Los referentes de cada generación muestran cómo revisitan el pasado y a quienes admiran. Durante los 50, en Chile, fue fundamenta­l la lectura de la tradición anglosajon­a moderna, en especial James Joyce y T.S. Eliot, y la filosofía francesa en boga, encabezada por J.P. Sartre, Albert Camus y Simone de Beauvoir. Los beat se inclinaron por estudiar a William Blake, los cantos sagrados orientales retomaron el impulso de Walt Whitman y observaron la deriva de Henri Michaux. No solo los nombres escogidos como ídolos delinean una etapa cultural, también los despreciad­os, los que se dejan de mencionar, deben ser considerad­os. Contra grupos de poder y contra ciertas críticas que consideran inaceptabl­es, se articulan las generacion­es. Me atrevería a señalar que designar lo prohibido, un tabú común, es parte de la fundación de una alianza entre cómplices, quizá más fuerte que los preceptos que siguen.

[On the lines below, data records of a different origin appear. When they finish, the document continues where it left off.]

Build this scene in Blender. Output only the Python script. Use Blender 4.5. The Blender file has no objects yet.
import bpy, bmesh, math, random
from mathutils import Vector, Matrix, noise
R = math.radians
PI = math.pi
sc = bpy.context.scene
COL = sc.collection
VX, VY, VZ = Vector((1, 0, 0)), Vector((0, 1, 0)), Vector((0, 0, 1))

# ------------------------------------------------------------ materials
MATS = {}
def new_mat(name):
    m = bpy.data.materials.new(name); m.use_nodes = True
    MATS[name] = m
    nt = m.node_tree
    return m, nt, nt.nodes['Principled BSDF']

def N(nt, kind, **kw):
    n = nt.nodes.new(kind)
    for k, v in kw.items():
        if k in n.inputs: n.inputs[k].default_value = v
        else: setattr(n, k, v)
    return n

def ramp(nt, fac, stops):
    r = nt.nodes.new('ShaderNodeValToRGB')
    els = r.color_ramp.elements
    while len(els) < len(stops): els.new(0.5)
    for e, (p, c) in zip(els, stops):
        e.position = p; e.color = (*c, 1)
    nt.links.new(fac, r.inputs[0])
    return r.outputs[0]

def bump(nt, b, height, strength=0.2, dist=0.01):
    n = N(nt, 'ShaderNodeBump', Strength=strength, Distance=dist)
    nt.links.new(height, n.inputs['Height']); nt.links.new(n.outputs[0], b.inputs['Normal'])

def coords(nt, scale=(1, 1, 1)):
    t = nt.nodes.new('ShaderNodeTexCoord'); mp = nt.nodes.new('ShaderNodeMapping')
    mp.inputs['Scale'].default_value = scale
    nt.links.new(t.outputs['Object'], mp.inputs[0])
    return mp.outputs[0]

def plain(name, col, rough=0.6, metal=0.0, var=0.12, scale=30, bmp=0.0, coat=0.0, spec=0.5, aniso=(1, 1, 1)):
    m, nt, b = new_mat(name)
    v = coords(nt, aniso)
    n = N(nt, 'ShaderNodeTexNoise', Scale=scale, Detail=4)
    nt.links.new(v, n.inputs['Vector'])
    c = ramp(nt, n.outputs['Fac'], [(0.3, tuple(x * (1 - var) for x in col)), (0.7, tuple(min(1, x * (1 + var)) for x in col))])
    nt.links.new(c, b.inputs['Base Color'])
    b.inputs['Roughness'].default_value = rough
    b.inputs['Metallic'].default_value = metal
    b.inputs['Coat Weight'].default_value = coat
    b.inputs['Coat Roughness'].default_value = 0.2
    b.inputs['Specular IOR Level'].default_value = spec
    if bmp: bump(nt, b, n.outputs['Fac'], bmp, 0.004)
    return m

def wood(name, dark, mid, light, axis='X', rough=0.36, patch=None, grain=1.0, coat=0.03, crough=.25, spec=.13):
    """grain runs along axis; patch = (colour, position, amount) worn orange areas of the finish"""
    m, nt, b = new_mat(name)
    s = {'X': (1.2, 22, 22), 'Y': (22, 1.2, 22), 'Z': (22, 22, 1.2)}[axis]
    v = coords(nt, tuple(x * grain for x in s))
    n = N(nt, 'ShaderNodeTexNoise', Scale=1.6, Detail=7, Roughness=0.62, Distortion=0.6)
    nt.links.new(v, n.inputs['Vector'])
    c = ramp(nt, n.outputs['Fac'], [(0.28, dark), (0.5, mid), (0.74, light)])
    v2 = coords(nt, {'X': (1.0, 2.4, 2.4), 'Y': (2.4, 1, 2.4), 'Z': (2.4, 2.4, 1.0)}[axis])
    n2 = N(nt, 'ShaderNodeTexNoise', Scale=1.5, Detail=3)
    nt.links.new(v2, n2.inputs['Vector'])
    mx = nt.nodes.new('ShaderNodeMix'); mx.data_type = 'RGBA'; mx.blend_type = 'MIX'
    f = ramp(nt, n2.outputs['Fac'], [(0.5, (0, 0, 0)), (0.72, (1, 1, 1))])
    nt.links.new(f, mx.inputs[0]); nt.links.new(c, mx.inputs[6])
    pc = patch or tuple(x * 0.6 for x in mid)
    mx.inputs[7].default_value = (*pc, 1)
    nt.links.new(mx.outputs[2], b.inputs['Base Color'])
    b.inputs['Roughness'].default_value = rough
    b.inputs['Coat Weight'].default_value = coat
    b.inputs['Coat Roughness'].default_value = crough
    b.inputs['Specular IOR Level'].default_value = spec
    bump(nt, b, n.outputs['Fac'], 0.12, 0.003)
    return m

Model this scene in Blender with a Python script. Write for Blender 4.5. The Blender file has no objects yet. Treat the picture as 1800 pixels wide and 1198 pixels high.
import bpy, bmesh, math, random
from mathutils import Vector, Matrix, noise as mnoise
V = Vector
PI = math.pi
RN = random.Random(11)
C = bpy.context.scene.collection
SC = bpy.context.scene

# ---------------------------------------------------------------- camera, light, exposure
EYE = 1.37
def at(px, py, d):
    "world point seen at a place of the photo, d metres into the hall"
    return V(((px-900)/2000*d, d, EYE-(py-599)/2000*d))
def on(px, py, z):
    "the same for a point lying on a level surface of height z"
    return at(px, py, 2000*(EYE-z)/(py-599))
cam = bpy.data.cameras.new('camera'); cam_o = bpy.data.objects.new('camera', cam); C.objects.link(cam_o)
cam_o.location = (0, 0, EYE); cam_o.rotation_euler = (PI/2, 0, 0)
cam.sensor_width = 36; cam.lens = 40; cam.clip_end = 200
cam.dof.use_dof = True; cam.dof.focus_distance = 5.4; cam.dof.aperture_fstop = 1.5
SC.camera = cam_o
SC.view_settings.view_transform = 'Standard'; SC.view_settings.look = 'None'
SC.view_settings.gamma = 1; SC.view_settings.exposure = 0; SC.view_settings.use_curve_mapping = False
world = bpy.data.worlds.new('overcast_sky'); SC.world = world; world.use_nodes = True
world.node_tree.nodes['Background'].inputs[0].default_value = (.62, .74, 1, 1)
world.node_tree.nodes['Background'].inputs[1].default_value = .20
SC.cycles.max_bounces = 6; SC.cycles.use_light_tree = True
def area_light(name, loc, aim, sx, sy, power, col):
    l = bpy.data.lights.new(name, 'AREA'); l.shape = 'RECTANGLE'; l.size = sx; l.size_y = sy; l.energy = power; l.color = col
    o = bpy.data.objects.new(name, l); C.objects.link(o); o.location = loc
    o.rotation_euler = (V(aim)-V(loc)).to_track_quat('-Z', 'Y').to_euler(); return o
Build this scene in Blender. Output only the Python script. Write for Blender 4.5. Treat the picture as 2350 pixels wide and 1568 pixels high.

Desconozco con precisión las lecturas decisivas para la generación de Gabriel Boric. En el plano de las conjeturas, sospecho Jacques Rancière y Judith Butler son autores escuchados. Lemebel y Julieta Kirkwood son figuras ineludible­s. El realismo crudo de Paulina Flores es otra clave. Qué vergüenza es, a mi entender, un hito. Formas de volver a casa, de Alejandro Zambra, está en la misma categoría. El animé es otra tendencia que los une. Son símbolos, esconden inquietude­s y producen filiación a un mismo universo estético y emotivo. Han llegado al poder, abandonan el devenir y la revuelta.